4. Не изолировать, а объединять
Знания не иерархичны. А особенно вредны изоляционистские иерархии, например, подробное изучение истории родного края при полном незнании истории других народов. Или упор на классическую музыку и сознательное пренебрежение музыкой новой или популярной. У нас могут и обязательно должны быть любимые факты, истории, предметы, которые мы знаем в подробностях, но нельзя выбирать их по критерию «наше или не наше, достойное или отстойное». И это как раз довольно трудно, потому что чужое для нас зачастую вообще не расцвечено — какие-то там инки... готы...
Придётся крепко подумать о собственном интересе к чужому и чуждому: а мы, вообще-то, хотим или хотели когда-то об этом знать? Что нас влекло? Мы играли в индейцев? Пытались разбирать иероглифы, чтобы лучше понять аниме? Окунались когда-нибудь с восторгом в чужую культуру или абсолютно неведомую область знаний? Если нет, вообще никогда — чего же мы от детей-то ждём? Для них вся наша культура — это вот такая вот чужая страна, в которой Цой и Ленин ничуть не ближе, чем Нобель и Дизель, Гоголь и Гегель.
5. Метазнание
Очевидно, что попытки выучить всё, что успело сделать человечество во всех концах света, приводят к странному глобальному знанию-незнанию точно так же, как и нежелание знать ничего вообще. Поэтому на каком-то этапе очень важно говорить с детьми о том, как устроена та или иная вещь в культуре или истории. Ведь такие вещи, как язык, сюжет, религия, тот или иной вид искусства, такой или сякой исторический процесс — действительно как-то устроены, имеют свои законы, протекают схожим образом в разных местах или в разные времена. Не полностью идентичны, но имеют общие черты.

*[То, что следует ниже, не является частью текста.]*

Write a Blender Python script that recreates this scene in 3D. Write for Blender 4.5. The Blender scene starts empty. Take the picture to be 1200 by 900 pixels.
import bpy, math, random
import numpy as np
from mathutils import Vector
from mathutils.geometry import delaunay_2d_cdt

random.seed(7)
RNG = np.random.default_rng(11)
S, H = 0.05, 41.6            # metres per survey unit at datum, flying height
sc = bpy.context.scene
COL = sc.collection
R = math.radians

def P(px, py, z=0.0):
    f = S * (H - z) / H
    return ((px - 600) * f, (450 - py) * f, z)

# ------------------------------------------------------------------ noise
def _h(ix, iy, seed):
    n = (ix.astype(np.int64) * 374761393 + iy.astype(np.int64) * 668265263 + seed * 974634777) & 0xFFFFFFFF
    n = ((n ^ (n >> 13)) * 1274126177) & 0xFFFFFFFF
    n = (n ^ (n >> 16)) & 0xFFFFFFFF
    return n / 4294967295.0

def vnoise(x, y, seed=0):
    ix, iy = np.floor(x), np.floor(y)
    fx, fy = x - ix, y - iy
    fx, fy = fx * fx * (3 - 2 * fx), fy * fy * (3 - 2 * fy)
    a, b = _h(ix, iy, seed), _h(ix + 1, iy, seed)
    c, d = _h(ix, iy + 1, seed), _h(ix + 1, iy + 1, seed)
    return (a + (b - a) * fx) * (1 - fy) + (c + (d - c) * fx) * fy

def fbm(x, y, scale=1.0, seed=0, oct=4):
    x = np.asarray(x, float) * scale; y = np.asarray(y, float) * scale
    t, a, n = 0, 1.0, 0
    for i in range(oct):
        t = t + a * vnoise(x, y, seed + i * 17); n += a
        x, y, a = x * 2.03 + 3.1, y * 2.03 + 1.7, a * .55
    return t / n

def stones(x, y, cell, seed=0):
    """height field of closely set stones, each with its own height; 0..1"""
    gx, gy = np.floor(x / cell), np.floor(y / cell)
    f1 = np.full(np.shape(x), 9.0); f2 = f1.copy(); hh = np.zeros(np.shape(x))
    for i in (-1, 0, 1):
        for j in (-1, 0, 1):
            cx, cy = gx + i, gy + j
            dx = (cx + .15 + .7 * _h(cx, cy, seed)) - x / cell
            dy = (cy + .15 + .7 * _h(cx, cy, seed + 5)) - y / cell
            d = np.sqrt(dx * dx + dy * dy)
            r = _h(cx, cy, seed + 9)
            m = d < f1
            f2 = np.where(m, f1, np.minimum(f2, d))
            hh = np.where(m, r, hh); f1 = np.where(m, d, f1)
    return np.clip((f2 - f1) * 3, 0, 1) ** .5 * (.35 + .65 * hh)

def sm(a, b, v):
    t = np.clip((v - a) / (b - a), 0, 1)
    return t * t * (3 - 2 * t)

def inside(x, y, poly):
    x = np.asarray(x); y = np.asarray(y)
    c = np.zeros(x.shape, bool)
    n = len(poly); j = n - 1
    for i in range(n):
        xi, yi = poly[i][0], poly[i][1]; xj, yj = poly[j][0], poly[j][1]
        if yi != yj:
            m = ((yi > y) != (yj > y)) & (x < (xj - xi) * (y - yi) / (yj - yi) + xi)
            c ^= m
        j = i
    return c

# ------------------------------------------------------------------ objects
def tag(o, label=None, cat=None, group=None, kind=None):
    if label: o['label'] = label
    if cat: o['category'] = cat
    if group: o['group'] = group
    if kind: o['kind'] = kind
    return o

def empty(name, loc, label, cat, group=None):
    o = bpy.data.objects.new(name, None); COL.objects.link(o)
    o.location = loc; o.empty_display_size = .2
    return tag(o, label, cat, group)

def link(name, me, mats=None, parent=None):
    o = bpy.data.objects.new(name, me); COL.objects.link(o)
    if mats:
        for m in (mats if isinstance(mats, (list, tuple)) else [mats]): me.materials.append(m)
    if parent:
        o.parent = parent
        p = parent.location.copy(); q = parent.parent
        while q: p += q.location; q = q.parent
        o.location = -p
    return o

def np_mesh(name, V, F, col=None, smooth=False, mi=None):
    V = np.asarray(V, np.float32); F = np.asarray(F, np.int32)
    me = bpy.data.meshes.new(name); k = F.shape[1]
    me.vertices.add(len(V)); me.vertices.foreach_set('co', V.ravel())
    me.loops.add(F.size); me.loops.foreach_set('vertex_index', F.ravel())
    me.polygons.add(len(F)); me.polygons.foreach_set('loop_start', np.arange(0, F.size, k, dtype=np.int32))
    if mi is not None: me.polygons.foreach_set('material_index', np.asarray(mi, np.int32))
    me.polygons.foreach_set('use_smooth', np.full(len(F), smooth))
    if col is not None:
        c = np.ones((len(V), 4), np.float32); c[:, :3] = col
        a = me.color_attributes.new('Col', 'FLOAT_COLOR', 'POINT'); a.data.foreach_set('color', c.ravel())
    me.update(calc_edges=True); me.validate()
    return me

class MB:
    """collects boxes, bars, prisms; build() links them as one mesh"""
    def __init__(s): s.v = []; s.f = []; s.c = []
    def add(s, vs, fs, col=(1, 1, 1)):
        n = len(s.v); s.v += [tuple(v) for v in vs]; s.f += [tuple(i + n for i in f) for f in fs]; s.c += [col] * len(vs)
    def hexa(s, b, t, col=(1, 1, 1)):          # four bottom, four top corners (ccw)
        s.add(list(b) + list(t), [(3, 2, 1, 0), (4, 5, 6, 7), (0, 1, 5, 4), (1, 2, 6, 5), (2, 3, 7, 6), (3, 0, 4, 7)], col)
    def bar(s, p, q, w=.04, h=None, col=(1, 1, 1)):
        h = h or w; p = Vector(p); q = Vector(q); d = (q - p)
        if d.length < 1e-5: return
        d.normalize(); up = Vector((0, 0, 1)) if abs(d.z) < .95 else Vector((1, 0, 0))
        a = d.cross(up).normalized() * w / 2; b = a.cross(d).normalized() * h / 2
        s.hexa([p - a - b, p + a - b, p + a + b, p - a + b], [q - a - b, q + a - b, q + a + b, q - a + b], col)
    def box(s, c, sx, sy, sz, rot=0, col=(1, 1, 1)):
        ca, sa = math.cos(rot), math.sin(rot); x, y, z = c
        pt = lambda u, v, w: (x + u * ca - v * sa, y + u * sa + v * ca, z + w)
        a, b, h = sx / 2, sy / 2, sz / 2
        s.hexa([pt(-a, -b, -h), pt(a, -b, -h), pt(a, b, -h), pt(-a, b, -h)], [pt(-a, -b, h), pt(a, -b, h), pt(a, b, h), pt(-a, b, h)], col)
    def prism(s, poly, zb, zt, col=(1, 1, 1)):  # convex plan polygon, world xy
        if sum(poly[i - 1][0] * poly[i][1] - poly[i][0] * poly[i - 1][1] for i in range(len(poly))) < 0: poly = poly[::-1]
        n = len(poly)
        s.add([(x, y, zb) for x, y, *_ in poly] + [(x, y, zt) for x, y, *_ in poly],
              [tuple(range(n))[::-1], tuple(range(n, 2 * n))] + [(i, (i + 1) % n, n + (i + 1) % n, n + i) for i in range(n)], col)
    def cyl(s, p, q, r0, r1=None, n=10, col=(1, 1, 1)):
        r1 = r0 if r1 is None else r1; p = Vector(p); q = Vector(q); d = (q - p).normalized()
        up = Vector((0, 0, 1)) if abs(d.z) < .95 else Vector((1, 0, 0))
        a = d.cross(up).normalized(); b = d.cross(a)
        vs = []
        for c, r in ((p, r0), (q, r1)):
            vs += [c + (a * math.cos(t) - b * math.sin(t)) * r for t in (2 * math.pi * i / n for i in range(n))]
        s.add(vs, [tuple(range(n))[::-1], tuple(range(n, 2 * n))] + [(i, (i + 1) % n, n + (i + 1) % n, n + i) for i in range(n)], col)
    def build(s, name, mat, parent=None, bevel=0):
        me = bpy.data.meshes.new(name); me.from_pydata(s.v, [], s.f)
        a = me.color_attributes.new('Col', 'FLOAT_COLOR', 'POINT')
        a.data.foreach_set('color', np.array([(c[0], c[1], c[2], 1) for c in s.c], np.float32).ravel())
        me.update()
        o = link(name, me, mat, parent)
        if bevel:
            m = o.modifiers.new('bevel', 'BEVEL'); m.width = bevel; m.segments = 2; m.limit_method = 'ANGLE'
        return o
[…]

В какой-то момент важно начать об этом говорить, подбрасывать аналогии, сопоставлять, искать сходства и различия. Тогда и обнаруживается эта странная вещь: пусть любим-то мы только то, что любим — но понять-то можем гораздо больше.
Именно такая работа может помочь той глобальной эмпатии, о которой я сказала в начале статьи. Конечно, мы всё равно обречены на невежество и полузнание, но можем попытаться обрести хотя бы сочувствие и понимание. Всё-таки это намного лучше, чем ничего.